Shias are expected to finish ahead in the election to the 275-seat national assembly after decades of oppression during Saddam Hussein's Sunni-dominant rule.

The expectation that Shias will rise to power has fuelled tension with the Sunni Arab community, which accounts for about 20 per cent of Iraq's population and has been the main source of support for the insurgency gripping the country.

Several Sunni Arab parties say they will boycott the poll because it is not safe for supporters to vote in Sunni areas.

Last month, a car bomb outside the head offices of the Supreme Council for the Islamic Revolution in Iraq (SCIRI), one of two leading Shia political parties, killed a dozen people.

In the past two weeks, two people considered close to Grand Ayatollah Ali al-Sistani, Iraq's foremost Shia cleric, have also been killed.
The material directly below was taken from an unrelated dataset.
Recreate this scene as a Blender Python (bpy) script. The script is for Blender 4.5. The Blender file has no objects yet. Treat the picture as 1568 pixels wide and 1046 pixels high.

The surge in religious tension has stoked fears that Iraq could descend into civil war, but leaders in both communities have played down such a possibility and have urged Iraqis to oppose militants such as Jordan's Abu Musab al-Zarqawi.

Zarqawi, who is allied to al-Qaeda and active in Iraq, told Washington in an audio tape posted on the Internet yesterday that the war would drag on for "months and years", and he dismissed Sistani as an "imam of atheism".

"The fruits of jihad (holy war) come after much patience and a lengthy stay in the battlefield . . . which could last months and years," a person identifying himself as Zarqawi said.